Wednesday, November 05, 2003
Hewlett Packard Auditorium, 306 Soda Hall
4:00-5:00 p.m.

Professor Mark Horowitz

Electrical Engineering and Computer Sciences Dept.,
Stanford University

CMOS, Scaling, and the Future

Abstract:

Technology scaling has driven integrated circuit designers for the past four decades, both enabling them to create ever more complex electronic systems, but also forcing them to change the way that they think about design. This talk is a mostly serious look at the factors driving designers today, looking at design issues that future designers will need to face.

Although technology scaling is a predictable/smooth process, designer's response is not smooth, and often has step like changes when new tools or techniques are introduced. Some of the most dramatic design changes occur when the basic circuit technology changes, but other design changes can be as large, like the introduction of HDL and synthesis. We are currently facing a number of issues which might lead to large changes in design. The most critical is power. Previous shifts in circuit style, from bipolar (TTL and ECL, if you are old enough to remember) to nMOS, and then from nMOS to the CMOS style we have been using for roughly the past 20 years were partially driven by power issues.
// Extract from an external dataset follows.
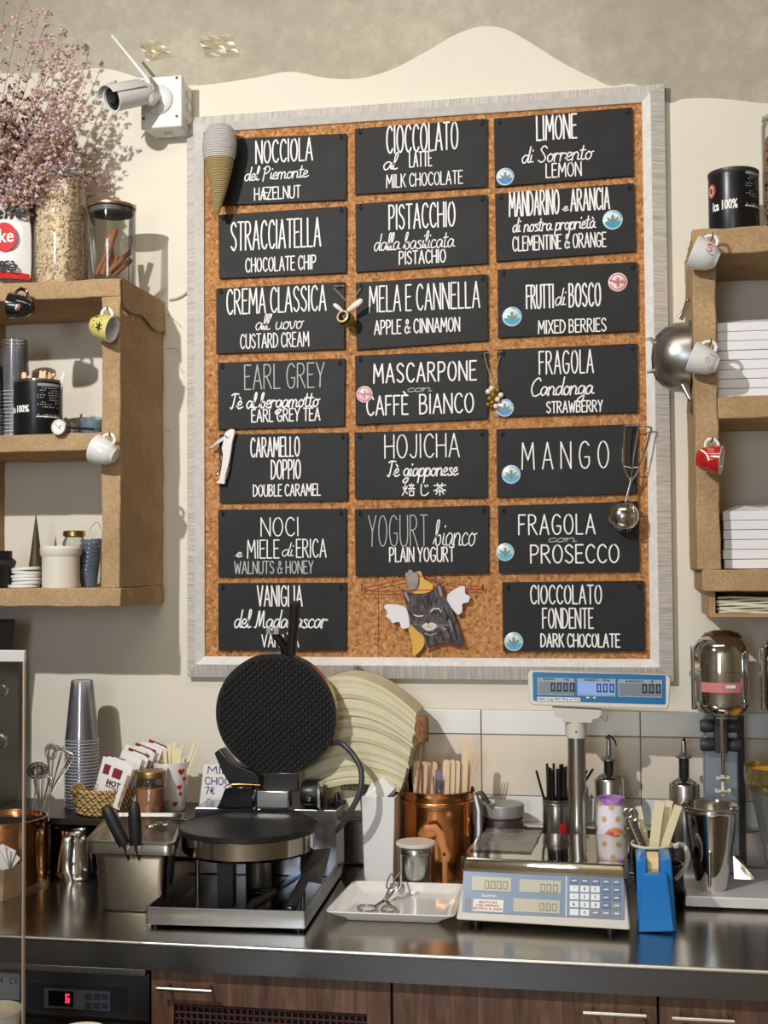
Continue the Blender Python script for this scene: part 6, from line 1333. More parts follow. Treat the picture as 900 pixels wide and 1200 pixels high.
# upper plate, raised, facing the room
yU = -.24; cU = W(323, 838, yU); rU = (X_(393, yU, 838)-X_(253.5, yU, 838))/2; nU = Vector((.03, -1, -.13)).normalized()
MU = axis_matrix(cU, nU, (1, 0, 0))
MB().lathe([(rU-.01, -.034), (rU, -.028), (rU+.0005, -.006), (rU-.002, -.005)], seg=72, M=MU).build('upper_pan', mt('pan_copper', (190, 160, 130), .25, 1), wm_)
MB().lathe([(rU, -.006), (rU+.0012, -.003), (rU+.0005, 0), (1e-5, 0)], seg=72, M=MU, cap=False).build('upper_plate', MC['cast_iron'], wm_)
mb = MB(); s_ = .0105; nn = 17; Mg = MU @ Matrix.Rotation(math.radians(42), 4, 'Z')
for i in range(-nn, nn+1):
    for j in range(-nn, nn+1):
        x, y = i*s_, j*s_
        if math.hypot(x, y) < rU-.0055:
            h = s_*.44; k = s_*.2; mb.add([(x-h, y-h, 0), (x+h, y-h, 0), (x+h, y+h, 0), (x-h, y+h, 0), (x-k, y-k, .0048), (x+k, y-k, .0048), (x+k, y+k, .0048), (x-k, y+k, .0048)], [(4, 5, 6, 7), (0, 1, 5, 4), (1, 2, 6, 5), (2, 3, 7, 6), (3, 0, 4, 7)], Mg)
g_ = mb.build('waffle_grid', mt('grid_black', (44, 44, 44), .35, .1), wm_, smooth=False); g_['kind'] = 'stuff'
A, B = W(341.5, 767, yU-.01), W(346, 706, yU-.045); MB().tube([A, A.lerp(B, .03), A.lerp(B, .96), B], [.007, .0105, .0118, .0105], 18).build('lift_handle', mt('bakelite', (34, 33, 33), .3), wm_)
MB().tube([W(336, 772, yU), W(334, 758, yU-.012), W(322, 742, yU-.02)], [.011, .010, .0085], 12).build('handle_bracket', black_pl, wm_)
MB().bb((X_(313, yU-.025, 740), yU-.03, Z_(743, yU-.025, 320)), (X_(327, yU-.025, 740), yU-.02, Z_(736, yU-.025, 320))).build('clip', steel_dull, wm_)
MB().lathe([(.005, 0), (.004, .003), (1e-5, .003)], seg=16, M=axis_matrix(pz(318.5, 740, yU-.03), (0, -1, 0), (1, 0, 0))).build('screw', chrome, wm_)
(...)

Yet today's CMOS chips dissipate more power than even the old bipolar chips did, and the scaling trends are not promising. The looming power constraints will force us to worry about performance efficiency and not performance, since in the future the peak performance solution will always dissipate too much power.

Mark Horowitz is the Yahoo Founder's Professor of Electrical Engineering and Computer Science at Stanford University. He received his BS and MS in Electrical Engineering from MIT in 1978, and his PhD from Stanford in 1984. Dr. Horowitz is the recipient of a 1985 Presidential Young Investigator Award, and an IBM Faculty development award, as well as the 1993 best paper award at the International Solid State Circuits Conference.
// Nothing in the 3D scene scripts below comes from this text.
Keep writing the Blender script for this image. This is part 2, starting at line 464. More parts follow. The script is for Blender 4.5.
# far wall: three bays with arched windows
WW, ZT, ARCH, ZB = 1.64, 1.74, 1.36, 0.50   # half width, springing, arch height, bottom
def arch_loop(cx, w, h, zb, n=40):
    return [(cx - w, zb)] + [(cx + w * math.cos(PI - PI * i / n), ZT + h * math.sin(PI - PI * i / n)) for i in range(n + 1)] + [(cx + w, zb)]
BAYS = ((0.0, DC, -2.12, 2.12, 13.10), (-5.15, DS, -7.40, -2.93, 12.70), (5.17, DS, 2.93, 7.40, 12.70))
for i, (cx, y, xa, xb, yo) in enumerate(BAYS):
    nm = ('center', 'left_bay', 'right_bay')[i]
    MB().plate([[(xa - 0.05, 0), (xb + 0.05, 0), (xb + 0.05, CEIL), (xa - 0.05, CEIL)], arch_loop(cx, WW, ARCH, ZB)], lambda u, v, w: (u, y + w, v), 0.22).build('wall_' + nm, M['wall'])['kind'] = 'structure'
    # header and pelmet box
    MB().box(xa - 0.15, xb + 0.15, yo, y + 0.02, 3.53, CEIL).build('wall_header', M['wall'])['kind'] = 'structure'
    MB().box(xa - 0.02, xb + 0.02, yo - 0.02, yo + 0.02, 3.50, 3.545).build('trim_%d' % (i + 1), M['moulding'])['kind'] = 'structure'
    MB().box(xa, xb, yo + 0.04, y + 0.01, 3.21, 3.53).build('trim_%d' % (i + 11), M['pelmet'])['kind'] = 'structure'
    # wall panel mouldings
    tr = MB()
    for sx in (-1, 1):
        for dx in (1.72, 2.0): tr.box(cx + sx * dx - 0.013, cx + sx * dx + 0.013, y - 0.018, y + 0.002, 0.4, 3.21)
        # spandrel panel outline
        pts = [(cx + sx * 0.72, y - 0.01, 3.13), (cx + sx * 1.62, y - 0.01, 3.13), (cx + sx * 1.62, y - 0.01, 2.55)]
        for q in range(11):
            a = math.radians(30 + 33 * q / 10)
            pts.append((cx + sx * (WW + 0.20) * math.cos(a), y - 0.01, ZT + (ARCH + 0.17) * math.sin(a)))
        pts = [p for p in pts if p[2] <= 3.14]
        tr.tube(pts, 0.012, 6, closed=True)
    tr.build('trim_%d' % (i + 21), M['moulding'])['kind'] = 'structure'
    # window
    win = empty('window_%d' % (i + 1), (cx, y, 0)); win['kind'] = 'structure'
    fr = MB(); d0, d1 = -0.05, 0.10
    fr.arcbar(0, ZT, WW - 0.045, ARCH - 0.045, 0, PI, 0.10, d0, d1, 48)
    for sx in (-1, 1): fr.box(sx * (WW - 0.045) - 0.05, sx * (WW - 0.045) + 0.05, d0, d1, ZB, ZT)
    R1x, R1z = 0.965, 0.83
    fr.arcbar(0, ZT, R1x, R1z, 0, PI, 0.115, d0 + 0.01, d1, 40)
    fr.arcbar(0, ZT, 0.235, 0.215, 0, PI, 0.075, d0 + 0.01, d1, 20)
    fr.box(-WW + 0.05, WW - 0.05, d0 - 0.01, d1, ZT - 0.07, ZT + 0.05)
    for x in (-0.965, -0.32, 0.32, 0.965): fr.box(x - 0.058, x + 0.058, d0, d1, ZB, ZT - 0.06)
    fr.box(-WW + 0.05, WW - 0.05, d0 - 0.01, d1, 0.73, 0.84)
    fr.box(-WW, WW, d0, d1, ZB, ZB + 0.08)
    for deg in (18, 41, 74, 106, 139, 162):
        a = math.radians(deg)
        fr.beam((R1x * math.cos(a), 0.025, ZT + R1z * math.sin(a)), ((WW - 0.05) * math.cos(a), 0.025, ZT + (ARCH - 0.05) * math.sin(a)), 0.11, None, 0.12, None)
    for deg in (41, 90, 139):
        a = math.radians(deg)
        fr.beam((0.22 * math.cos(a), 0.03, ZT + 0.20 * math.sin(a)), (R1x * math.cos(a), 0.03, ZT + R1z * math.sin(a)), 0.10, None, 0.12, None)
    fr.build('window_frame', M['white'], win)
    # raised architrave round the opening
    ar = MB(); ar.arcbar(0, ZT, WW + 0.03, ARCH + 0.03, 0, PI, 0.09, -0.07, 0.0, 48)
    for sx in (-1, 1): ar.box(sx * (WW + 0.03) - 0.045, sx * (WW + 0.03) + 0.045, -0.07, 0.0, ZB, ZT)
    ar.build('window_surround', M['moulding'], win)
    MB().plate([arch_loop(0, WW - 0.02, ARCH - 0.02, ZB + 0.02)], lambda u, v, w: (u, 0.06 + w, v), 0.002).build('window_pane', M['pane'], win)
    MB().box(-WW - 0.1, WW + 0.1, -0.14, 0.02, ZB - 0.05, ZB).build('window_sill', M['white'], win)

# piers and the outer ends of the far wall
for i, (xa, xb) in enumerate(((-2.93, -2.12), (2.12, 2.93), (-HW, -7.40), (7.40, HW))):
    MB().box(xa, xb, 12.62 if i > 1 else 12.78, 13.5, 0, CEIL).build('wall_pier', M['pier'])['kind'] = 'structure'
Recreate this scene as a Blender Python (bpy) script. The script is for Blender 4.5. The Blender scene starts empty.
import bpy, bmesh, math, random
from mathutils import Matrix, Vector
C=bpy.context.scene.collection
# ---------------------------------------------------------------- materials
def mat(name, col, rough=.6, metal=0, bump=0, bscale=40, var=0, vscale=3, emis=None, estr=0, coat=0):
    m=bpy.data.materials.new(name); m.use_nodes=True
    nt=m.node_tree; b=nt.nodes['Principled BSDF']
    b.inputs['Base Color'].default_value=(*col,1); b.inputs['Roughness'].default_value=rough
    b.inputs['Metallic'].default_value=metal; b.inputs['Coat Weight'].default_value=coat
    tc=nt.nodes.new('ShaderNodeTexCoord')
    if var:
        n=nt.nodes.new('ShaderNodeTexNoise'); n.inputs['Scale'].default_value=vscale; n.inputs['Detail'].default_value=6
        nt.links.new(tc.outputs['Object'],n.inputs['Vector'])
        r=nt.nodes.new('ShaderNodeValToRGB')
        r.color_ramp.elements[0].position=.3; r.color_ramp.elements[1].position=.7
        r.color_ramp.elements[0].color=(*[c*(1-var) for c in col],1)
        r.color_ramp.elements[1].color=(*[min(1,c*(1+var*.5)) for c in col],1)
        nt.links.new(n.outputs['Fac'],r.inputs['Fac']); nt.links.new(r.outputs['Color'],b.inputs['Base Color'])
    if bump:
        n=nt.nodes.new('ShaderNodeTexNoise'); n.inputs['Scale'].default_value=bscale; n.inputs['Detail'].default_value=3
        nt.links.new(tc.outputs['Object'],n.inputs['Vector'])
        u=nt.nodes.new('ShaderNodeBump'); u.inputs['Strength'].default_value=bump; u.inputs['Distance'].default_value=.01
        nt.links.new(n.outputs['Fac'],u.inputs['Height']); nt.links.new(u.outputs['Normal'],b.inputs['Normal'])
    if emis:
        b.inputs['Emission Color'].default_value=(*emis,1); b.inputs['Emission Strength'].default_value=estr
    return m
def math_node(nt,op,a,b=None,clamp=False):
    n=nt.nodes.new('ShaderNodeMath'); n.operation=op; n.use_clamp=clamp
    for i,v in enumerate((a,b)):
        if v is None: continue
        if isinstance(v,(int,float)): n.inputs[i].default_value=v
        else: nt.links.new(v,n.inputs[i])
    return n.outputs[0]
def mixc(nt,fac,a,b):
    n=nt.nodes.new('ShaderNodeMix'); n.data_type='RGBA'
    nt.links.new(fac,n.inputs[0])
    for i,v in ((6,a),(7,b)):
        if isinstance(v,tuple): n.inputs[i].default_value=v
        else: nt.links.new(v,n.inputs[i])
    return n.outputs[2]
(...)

Dr Horowitz's research area is in digital system design, and he has led a number of processor designs including MIPS-X, one of the first processors to include an on-chip instruction cache, TORCH, a statically-scheduled, superscalar processor that supported speculative execution, and FLASH, a flexible DSM machine. He has also worked in a number of other chip design areas including high-speed and low-power memory design, high-bandwidth interfaces, and fast floating point. In 1990 he took leave from Stanford to help start Rambus Inc, a company designing high-bandwidth chip interface technology. His current research includes multiprocessor design, low power circuits, memory design, and high-speed links.